Finding angle $x$, a geometry question

Question

Here is the question. Find the value of $x$. I have solved this question by my own (with 3 different methods). However, all methods of mine are based on the construction of equilateral triangles.I am wondering whether there exist any other possible geometric construction because I don’t think equilateral triangle is the only way out but I couldn’t find any other possible construction apart from equilateral. I would like to understand more about the hidden geometric relation about all given informations so any helps are kindly appreciated.
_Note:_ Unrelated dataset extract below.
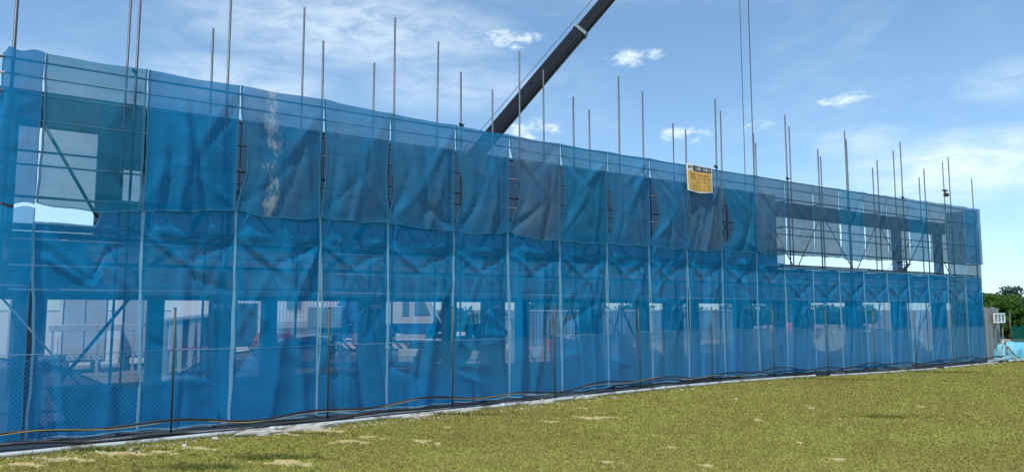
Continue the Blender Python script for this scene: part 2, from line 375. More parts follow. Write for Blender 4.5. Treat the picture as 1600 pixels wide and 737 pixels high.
def build_grass():
    N = 1250000
    x = rng.uniform(-1.5, 46, N); y = rng.uniform(-13.5, -.98, N)
    d = np.hypot(x, y + 17.06)
    # the wedge of lawn around what the camera sees, thinner with distance
    az = np.degrees(np.arctan2(x, y + 17.06))
    keep = (az > -9) & (az < 80) & (d > 8) & (rng.uniform(0, 1, N) < np.clip((15 / d) ** 1.6, .10, 1))
    clump = np.sin(x * 3.1 + 1.7 * np.sin(y * 2.3)) * np.sin(y * 3.7 + 1.3 * np.sin(x * 1.9))
    keep &= rng.uniform(0, 1, N) < .88 + .12 * clump
    keep &= rng.uniform(0, 1, N) > blobs(x, y, PATCH) * .93
    x, y, d = x[keep], y[keep], d[keep]; n = len(x)
    lush = blobs(x, y, LUSH)
    h = rng.uniform(.014, .042, n) * (1 + .9 * lush) * (1 + 1.3 * (y > -1.32) * rng.uniform(0, 1, n)); w = rng.uniform(.006, .012, n) * np.clip(d / 13, 1, 2.2)
    th = rng.uniform(0, 2 * np.pi, n); ln = rng.uniform(.3, 1.3, n) * h; la = rng.uniform(0, 2 * np.pi, n)
    z = gz(x, y)
    P = np.empty((n, 3, 3))
    P[:, 0] = np.stack([x - w * np.cos(th), y - w * np.sin(th), z], -1); P[:, 1] = np.stack([x + w * np.cos(th), y + w * np.sin(th), z], -1)
    P[:, 2] = np.stack([x + ln * np.cos(la), y + ln * np.sin(la), z + h], -1)
    me = bpy.data.meshes.new('grass'); me.vertices.add(3 * n); me.vertices.foreach_set('co', P.ravel().astype(np.float32))
    me.loops.add(3 * n); me.loops.foreach_set('vertex_index', np.arange(3 * n, dtype=np.int32))
    me.polygons.add(n); me.polygons.foreach_set('loop_start', np.arange(0, 3 * n, 3, dtype=np.int32)); me.polygons.foreach_set('loop_total', np.full(n, 3, np.int32))
    me.materials.append(M['grass_blade']); me.update()
    at = me.attributes.new('tint', 'FLOAT', 'POINT'); at.data.foreach_set('value', np.repeat(rng.uniform(0, 1, n) ** 2.2 * .8, 3).astype(np.float32))
    at = me.attributes.new('lush', 'FLOAT', 'POINT'); at.data.foreach_set('value', np.repeat(lush * .9, 3).astype(np.float32))
    cl = np.sin(x * 5.3 + 2 * np.sin(y * 4.1)) * np.sin(y * 6.7 + 2 * np.sin(x * 3.3)) * .5 + .5
    at = me.attributes.new('dry', 'FLOAT', 'POINT'); at.data.foreach_set('value', np.repeat((rng.uniform(0, 1, n) < .20 + .22 * cl ** 2) * rng.uniform(.4, 1, n), 3).astype(np.float32))
    me.validate()
    tag(link('grass', me), 'short yellowish green grass covering the lawn in front of the netting', 'grass', kind='stuff')
build_grass()

# ------------------------------------------------------------------ the unfinished two-storey building
def build_building():
    t = thing('unfinished_building', (0, 1.6, 0), 'unfinished two-storey concrete building standing behind the blue netting', 'building')
    G = 3.95
    def P(mb, name, m, par=t): return mb.build(name, m, par)
    # local y = 0 at the front face, 10 at the back
    MB().box(-.25, 40.6, -.02, 10.4, -.04, .05).build('floor_slab', 'concrete', t)
    for k in range(11):
        x = .55 + G * k
        P(MB().box(x - .28, x + .28, .02, .55, .05, 2.9, .015), 'column', 'concrete')
        P(MB().box(x - .25, x + .25, 9.6, 10.1, .05, 2.9, .015), 'column', 'concrete')
        P(MB().box(x - .2, x + .2, .6, 9.55, 2.95, 3.5), 'cross_beam', 'concrete')
    P(MB().box(-.3, 40.65, -.03, .6, 2.9, 3.62, .01), 'front_beam', 'concrete_dark')
    P(MB().box(-.3, 40.65, 9.55, 10.15, 2.9, 3.6, .01), 'back_beam', 'concrete')
    P(MB().box(-.3, 40.65, .0, 10.2, 3.625, 3.85), 'upper_slab', 'concrete')
    P(MB().box(-.3, 40.65, .02, .25, 3.852, 4.24), 'upstand', 'concrete_dark')
    # upper storey front wall: piers and panels, openings left at the corner and on the right
    zt = 7.3
    P(MB().box(-.3, .12, .0, .5, 4.243, zt), 'corner_pier', 'concrete_dark')
    P(MB().box(.123, 1.62, .02, .3, 6.55, zt), 'lintel', 'concrete_dark')
    P(MB().box(1.623, 2.15, .02, .3, 4.243, zt), 'wall_panel', 'block_wall')
    P(MB().box(2.153, 2.55, .02, .3, 4.243, 5.05), 'wall_panel', 'block_wall')
    P(MB().box(2.153, 2.55, .02, .3, 5.8, zt), 'wall_panel', 'block_wall')
    x = 2.553; pw = (26.3 - x) / 22
    for k in range(22):
        o = .02 + .03 * ((k * 7) % 3 == 0)
        P(MB().box(x + .012, x + pw - .012, o, .3, 4.243, zt, .006), 'wall_panel', 'block_wall'); x += pw
    P(MB().box(2.553, 26.3, .12, .22, 4.25, zt - .02), 'wall_core', 'concrete_dark')
    P(MB().box(26.303, 40.65, .02, .45, 6.48, 7.06, .01), 'roof_beam', 'block_wall')
    for x in (36.1, 40.2): P(MB().box(x - .13, x + .13, .05, .42, 4.243, 6.478), 'upper_column', 'block_wall')
    # a short stair flight with railing on the upper slab at the right
    s_ = P(MB().prism([(36.9, 3.853), (37.2, 3.853), (38.95, 4.95), (38.65, 4.95)], 1.0, 1.06), 'stair_stringer', 'galvanised')
    for k in range(7): P(MB().box(36.95 + .27 * k, 37.2 + .27 * k, 1.061, 1.8, 4.0 + .17 * k, 4.03 + .17 * k), 'tread', 'deck_metal', s_)
    for k in range(7): P(MB().tube([(37.05 + .27 * k, .95, 3.95 + .17 * k), (37.05 + .27 * k, .95, 4.9 + .17 * k)], .018, 6), 'railing_post', 'galvanised', s_)
    P(MB().tube([(36.9, .95, 4.85), (38.9, .95, 6.1)], .022, 6), 'handrail', 'galvanised', s_)
    # raking props on the ground floor
    for a, b, r in [((21.63, 4.4, 2.6), (23.1, 4.4, .06), .05), ((20.6, 4.4, .06), (21.5, 4.4, 2.6), .035), ((18.87, 4.4, 2.6), (19.9, 4.4, .06), .05), ((17.7, 4.4, .06), (18.75, 4.4, 2.6), .035),
                    ((30.2, 4.0, .06), (31.4, 4.0, 2.85), .04), ((14.5, 5.0, .06), (15.9, 5.0, 2.85), .045)]:
        P(MB().tube([a, b], r, 8), 'raking_prop', 'white_dull')
build_building()

# ------------------------------------------------------------------ scaffold
FRONT = [(-.05, 10.1), (2.11, 9.5), (3.99, 10.1), (6.26, 9.19), (8.19, 10.24), (10.21, 9.14), (12.17, 10.15), (14.23, 9.1), (16.09, 10.09), (18.59, 8.91), (20.77, 10.12), (22.9, 9.16), (24.97, 10.17),
         (27.08, 9.07), (29.1, 10.1), (31.52, 9.14), (33.58, 10.21), (35.68, 9.19), (38.09, 10.03), (40.5, 9.19)]
BACK = [(-.05, 9.3), (2.05, 10.3), (3.91, 9.37), (6.11, 10.43), (8.08, 9.33), (10.05, 10.35), (12.0, 9.25), (13.97, 10.23), (15.9, 9.22), (18.33, 10.28), (20.51, 9.21), (22.52, 10.23), (24.62, 9.24),
        (26.88, 10.22), (29.11, 9.2), (31.22, 10.25), (33.26, 9.17), (35.18, 10.23), (37.57, 9.16), (40.12, 10.23)]
FY, BY = .12, 1.3
def build_scaffold():
    t = thing('scaffold', (0, 0, 0), 'long galvanised tube scaffold with tall standards rising above the netting', 'scaffold')
    for row, y in ((FRONT, FY), (BACK, BY)):
        for x, z in row:
            z0 = gzf(x, -.4) * .5 if y < 1 else .03
            lean = random.uniform(-.05, .05)
            s_ = MB().tube([(x, y, z0 + .0), (x + lean * .3, y, 5.0), (x + lean, y, z)], .027, 8).build('standard', 'galvanised', t, True)
            MB().box(x - .07, x + .07, y - .07, y + .07, z0 - .004, z0 + .01).build('base_plate', 'galvanised', s_)
            if random.random() < .14 and y < 1:
                MB().box(x - .045, x + .04, y - .06, y + .04, 7.60, 7.67, .015).box(x - .085, x - .03, y - .04, y + .03, 7.63, 7.70, .015).build('coupler', 'coupler', s_)
    cut = [(-.3, 6.4), (6.2, 12.4), (12.3, 18.4), (18.2, 24.6), (24.4, 30.7), (30.5, 36.5), (36.3, 40.75)]
    for z, y, m, r in [(.62, FY + .06, 'galvanised', .024), (2.98, FY + .06, 'scaffold_light', .026), (3.08, BY - .06, 'scaffold_light', .026), (3.46, FY + .06, 'scaffold_light', .024), (3.80, BY - .06, 'scaffold_light', .026), (3.95, FY + .06, 'scaffold_light', .024),
                       (4.26, FY + .06, 'galvanised', .026), (4.80, FY + .06, 'galvanised', .024), (4.95, BY - .06, 'galvanised', .024), (5.62, BY - .06, 'galvanised', .024), (5.72, FY + .06, 'galvanised', .024),
                       (6.55, BY - .06, 'galvanised', .024), (6.85, FY + .06, 'galvanised', .026), (7.22, FY + .06, 'scaffold_light', .024), (7.52, FY + .05, 'galvanised', .024)]:
        for a, b in cut:
            dz = random.uniform(-.02, .02)
            MB().tube([(a, y, z + dz), (b, y, z + dz + random.uniform(-.02, .02))], r, 6).build('ledger', m, t, True)
    for k, (x, z) in enumerate(FRONT):
        xb = BACK[k][0]
        for zz in (2.9, 4.2, 6.78):
            MB().tube([(x + .05, FY - .04, zz), (xb + .05, BY + .15, zz)], .022, 6).build('transom', 'galvanised', t, True)
    for k in range(len(FRONT) - 1):
        x0, x1 = FRONT[k][0], FRONT[k + 1][0]
        if k == 0: pass
        elif k % 2 == 0: MB().tube([(x0 + .1, BY + .06, 6.6), (x1 - .05, BY + .06, 4.25)], .022, 6).build('brace', 'galvanised', t, True)
        else: MB().tube([(x0 + .1, BY + .06, 4.25), (x1 - .05, BY + .06, 6.6)], .022, 6).build('brace', 'galvanised', t, True)
        if k % 3 != 1: MB().tube([(x0 + .05, BY + .05, 2.85 if k % 2 == 0 else .25), (x1 - .05, BY + .05, .25 if k % 2 == 0 else 2.85)], .024, 6).build('brace', 'scaffold_light', t, True)
        for j in range(3):
            y0 = .30 + j * .31
            MB().box(x0 + .03, x1 - .03, y0, y0 + .28, 4.225, 4.265).build('deck_plank', 'deck_metal', t)
    MB().tube([(2.39, BY + .08, 2.86), (1.15, BY + .08, 1.1)], .036, 8).build('brace', 'galvanised', t, True)
    MB().tube([(.57, BY + .08, 6.5), (1.65, BY + .08, 4.6)], .034, 8).build('brace', 'galvanised', t, True)
    # small floodlight clamped to one of the standards near the right end
    MB().box(37.28, 37.46, -.12, .06, 8.0, 8.16, .02).box(37.36, 37.39, -.02, .03, 8.14, 8.30).box(37.22, 37.58, -.04, .1, 8.28, 8.34, .01).build('floodlight', 'coupler', t)
build_scaffold()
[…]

The answer for $x$ is $30^o$

Answer 1

Let $X$ be such that $X,B$ are on the same side of line $AF$ and $AXF$ is equilateral.

Then $F$ is a center of a circle through $A,X,B$ and thus $$\angle XAB = {1\over 2}\angle XFB = 12^{\circ}$$ Now $AX =AF$ and $AK=AB$ so $\triangle AXB\cong \triangle AFK$ (sas) which means $$\angle FKA = \angle ABX = {1\over 2}\angle ?= 30^{\circ}$$

Answer 2

You can also use the law of sin:

$$\triangle AFK:\;\;\; {AF \over \sin x} = {AK\over \sin (168-x)}= {AB\over \sin (12+x)} $$

$$\triangle ABC:\;\;\; {AF \over \sin 48} = {AB\over \sin (84)}$$

So $$ \sin x \sin 84 = \sin (12+x)\sin 48$$

So $$\cot x = {\cos 6 -\cos 12 \cos 42\over \sin 12\cos 42}$$

Solving this (calculator) we get $x= 30$.

Answer 3

Clearly $AB = AK$ and $AF = FB$.

Let $ABD$ be equilateral. Then $\angle FAD = \angle FAK = 12^{\circ}$. Since $AD =AK$ we have $\triangle FAD\cong \triangle FAK$ (sas) Also notice that $DF\bot AB$ so $$\angle ADF = 30^{\circ}\implies \angle FKA = 30^{\circ}$$

Answer 4

Let $BCF$ be equilateral. Then $F$ is a ceneter of circle through $A,B,C$ so $$\angle ABC = {1\over 2}\angle AFC= 12^{\circ}$$ and $$\angle CAB = {1\over 2}\angle BFC= 30^{\circ}$$

Since $AF = BC$ and $AK = AB$ we have $\triangle ABC\cong \triangle AFK$ (sas) and thus $x= 30^{\circ}$.